Homilia na Comemoração de todos os fiéis defuntos 2022
1. “As mulheres foram ao sepulcro, levando os perfumes que tinham preparado” (Lc 23,1). Dão um toque bem feminino e continuam os gestos corajosos de José, membro do Sinédrio, que envolveu o corpo morto de Jesus num lençol e O depositou num sepulcro novo. Visitar o túmulo do grande amigo, ungir o corpo morto de Jesus, perfumá-lo, é um gesto de grande ternura, uma obra de misericórdia, um selo de amor sobre a própria morte. Estas mulheres demonstram a coragem de enfrentar, com realismo, sem fugas nem estados de negação, a perda do amigo. Elas não têm medo de tocar o cadáver frio, do qual já não se pode receber a resposta do calor humano, mas cuja vida consumada por amor continua a falar-lhes ao coração. Elas não pretendem ungir Jesus, para encobrir a sua morte, para fazer parecer que está vivo, como o fazem agora as funerárias, nos cuidados cosméticos do cadáver, dando-lhe uma certa aparência de vida, como se fosse possível e desejável ter um morto que não tivesse morrido. Não. Elas não se deixem levar pelo mito da eterna juventude, que é capaz até de sonhar com a abolição da morte. Elas não fogem à realidade da morte nem evitam o contacto pessoal com o seu amigo morto. Elas sabem que esse toque, esse olhar, as humaniza. Como poderíamos conhecer a fundo a nossa humanidade, na sua miséria mortal e na sua grandeza eterna, sem tocar a realidade da morte, num corpo morto?!
2. Creio que o gesto destas mulheres, na sua cumplicidade tão íntima com o mistério da vida, destina-se, sobretudo, a selar e a confirmar a morte, mas acena também a confiança secreta e discreta de que, apesar de tudo, o amor ainda poderá remover a pedra do sepulcro, porque o amor é sempre mais forte do que a morte (Ct 8,6)! De algum, modo, há nesta visita ao túmulo uma friesta aberta de esperança, no caminho de transformação da semente do corpo lançado à terra. O ser humano é húmus, vem da terra e para ela volta. Contudo volta à terra, como uma semente caída da planta, regressa ao lugar de onde veio, como uma promessa de vida.
3. Esta é, pois, uma grande lição para este nosso tempo, em que a morte já não tem lugar em nossa casa, em que a morte se tornou tabu de qualquer conversa, realidade clandestina a evitar, a apressar e a despachar o mais depressa possível, fora do nosso olhar, do nosso toque, do nosso cheiro.
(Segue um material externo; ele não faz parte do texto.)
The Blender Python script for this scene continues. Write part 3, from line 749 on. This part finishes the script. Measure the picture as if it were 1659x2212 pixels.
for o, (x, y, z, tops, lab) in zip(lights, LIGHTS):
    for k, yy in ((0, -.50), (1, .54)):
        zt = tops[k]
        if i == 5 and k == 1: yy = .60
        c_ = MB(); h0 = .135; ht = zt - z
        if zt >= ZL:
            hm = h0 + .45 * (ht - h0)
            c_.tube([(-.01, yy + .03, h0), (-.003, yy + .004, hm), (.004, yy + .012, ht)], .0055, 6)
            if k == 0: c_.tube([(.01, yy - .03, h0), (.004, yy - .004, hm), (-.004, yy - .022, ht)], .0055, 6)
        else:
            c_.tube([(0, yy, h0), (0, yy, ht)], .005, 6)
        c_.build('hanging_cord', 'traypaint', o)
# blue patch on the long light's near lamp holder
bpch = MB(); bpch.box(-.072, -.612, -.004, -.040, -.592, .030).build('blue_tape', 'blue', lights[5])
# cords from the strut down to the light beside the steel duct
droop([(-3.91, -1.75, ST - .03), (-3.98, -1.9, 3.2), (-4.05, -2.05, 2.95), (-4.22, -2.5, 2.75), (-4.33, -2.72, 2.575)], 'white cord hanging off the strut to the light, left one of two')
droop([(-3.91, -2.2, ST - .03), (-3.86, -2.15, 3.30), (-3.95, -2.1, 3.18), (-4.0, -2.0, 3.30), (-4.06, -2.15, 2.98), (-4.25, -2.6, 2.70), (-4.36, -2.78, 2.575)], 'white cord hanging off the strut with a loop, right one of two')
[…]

O sucesso da cremação, talvez se perceba no contexto desta fuga à realidade nua e crua da morte, da qual desejamos não restarem quaisquer vestígios. Também nisto, damos a impressão de que o corpo só nos interessa enquanto nos for útil. Porque será que queremos anular definitivamente – numa desaparição tão rápida – os que deviam perdurar na nossa memória e hão de ressuscitar para a vida eterna? Não podemos esperar a ressurreição dos mortos, se não enfrentarmos com humildade a realidade da morte!
4. Foi talvez por esta coragem de enfrentar a morte, que estas mulheres puderam escutar na manhã de Páscoa a notícia da Ressurreição do Senhor: «Porque buscais entre os mortos Aquele que está vivo? Não está aqui: ressuscitou» (Lc 24,5). “Ele vive! (…) Aquele que nos enche com a sua graça, Aquele que nos liberta, Aquele que nos transforma, Aquele que nos cura e consola é Alguém que vive. É Cristo ressuscitado, cheio de vitalidade sobrenatural, revestido de luz infinita” (Ch. Vivit, n.º 124). Por isso, esta notícia luminosa atinge-nos a todos, como bem o exprimem as velas acesas. Ele morreu por nós, incarnando a palavra do amor até dentro da própria morte. Ele ressuscitou para nós, para nos fazer ressuscitar com(o) Ele. Ele foi o primeiro que começou a viver a Vida bela e plena, que vai para além da morte. Por isso, “se morremos com Cristo, acreditamos que também com Ele viveremos” (Rm 6,8).
5. Irmãos e irmãs: não há nada mais consolador do que saber que o nosso corpo ressuscitará transformado, que a morte e a consequente separação das pessoas queridas não é a última palavra! Não procuremos cosméticas de aparência, para mascarar a realidade da morte. Seja Cristo Vivo e Ressuscitado, “a mais formosa juventude do mundo” (Christus vivit, n.º 1), o verdadeiro bálsamo para as feridas do nosso luto pela morte e da nossa luta pela vida, pelos séculos sem fim! Ámen.